Ein Dilemma, aus dem sich die Behörde befreien wollte, und um ein Votum des Stadtteilbeirates bat. Die Reaktion fiel anders aus als gedacht: Weder zwei Meter noch 2,25 Meter breit solle der Radweg ausfallen, sondern so bleiben wie er ist, befanden die Bürgervertreter von den Elbinseln. Mehrere Beiratsmitglieder, darunter die Stadtplanerin Cornelia Stolze und die frühere Grünen-Fraktionsvorsitzende in der Bezirksversammlung Hamburg-Mitte, Jutta Kodrzynski, sowie Gäste machten im Bürgerhaus Wilhelmsburg deutlich, dass ihrer Meinung der Radweg nicht sanierungsbedürftig sei und die verlorenen Bäume ein zu hoher Preis seien. Es gebe andere Radwege in Wilhelmsburg, an denen das Geld für eine Sanierung besser investiert sei.

Seit dem vergangenen Jahr gibt es in Hamburg ein „Bündnis für den Radverkehr“, ein Pakt zwischen Senat, Fachbehörden und den Bezirken mit dem Ziel, den Radverkehr stark auszubauen. Mindestens 9,5 Kilometer Strecke Velorouten sollen bis zum Jahr 2020 ausgebaut werden.
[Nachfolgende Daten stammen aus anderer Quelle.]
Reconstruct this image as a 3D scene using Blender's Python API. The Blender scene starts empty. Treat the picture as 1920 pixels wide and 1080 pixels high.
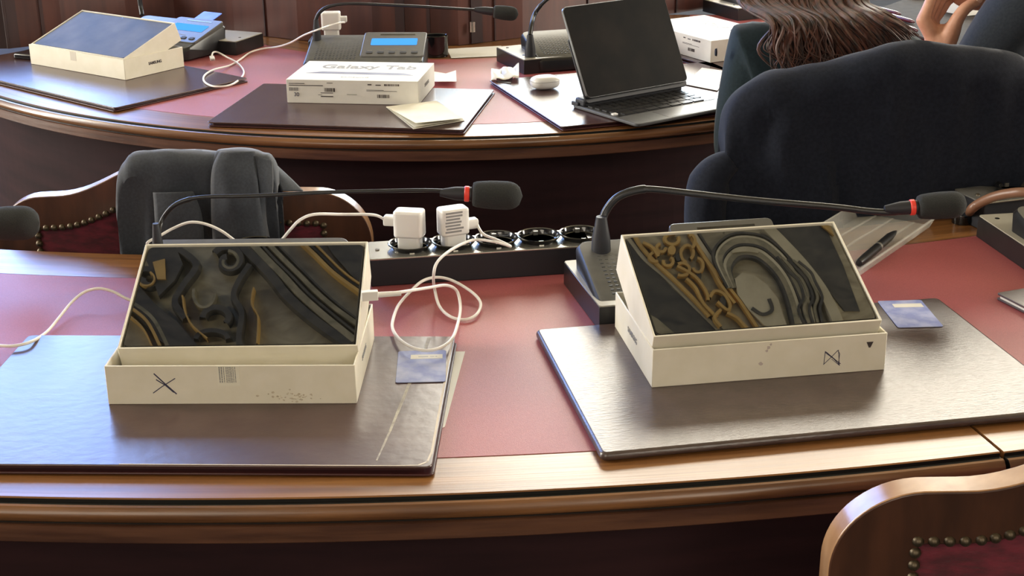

Zusätzlich rund 35 Kilometer übliche Radwege in den Bezirken Harburg, Altona, Eimsbüttel, Mitte, Nord und Wandsbek.

„Radwege ertüchtigen und Bäume fällen, das beißt sich“, sagt Michael Ulrich. Fahrradverkehr sei der ökologische Stadtverkehr. Deshalb müssten intelligente Lösungen her, die auf den Baumbestand Rücksicht nähmen.

Der frühere Harburger Bezirksamtsleiter und Jurist weiß aber auch: Die Fragen, ob der Radweg an der Georg-Wilhelm-Straße neu gebaut und wie breit er ausfallen wird, unterliegen nicht der Bürgerbeteiligung. Die Verkehrsbehörde muss nicht auf den Stadtteilbeirat hören – und wird es in diesem Fall wohl auch nicht tun.

Auf die Frage dieser Zeitung, ob der Radweg trotz der Bedenken des Stadtteilbeirates neu gebaut werden, antwortete die Behörde. „Die aufgrund der dort geplanten städtebaulichen Entwicklung zunehmende verkehrliche Belastung sowie die mangelnde Qualität der Radverkehrsanlagen und der Fahrbahnbeschaffenheit begründen eine dringliche Modernisierung der Verkehrsanlagen.“

Das heißt: Der Radweg wird neu gebaut. In welcher Breite, lässt die Behörde noch offen. Die Bauarbeiten sollen 2020 beginnen und dauern zehn Monate. Der tatsächliche Baubeginn ist allerdings abhängig vom Verlauf der Deicherhöhung im Jahr 2019 und der Fertigstellung der verlegten Wilhelmsburger Reichsstraße.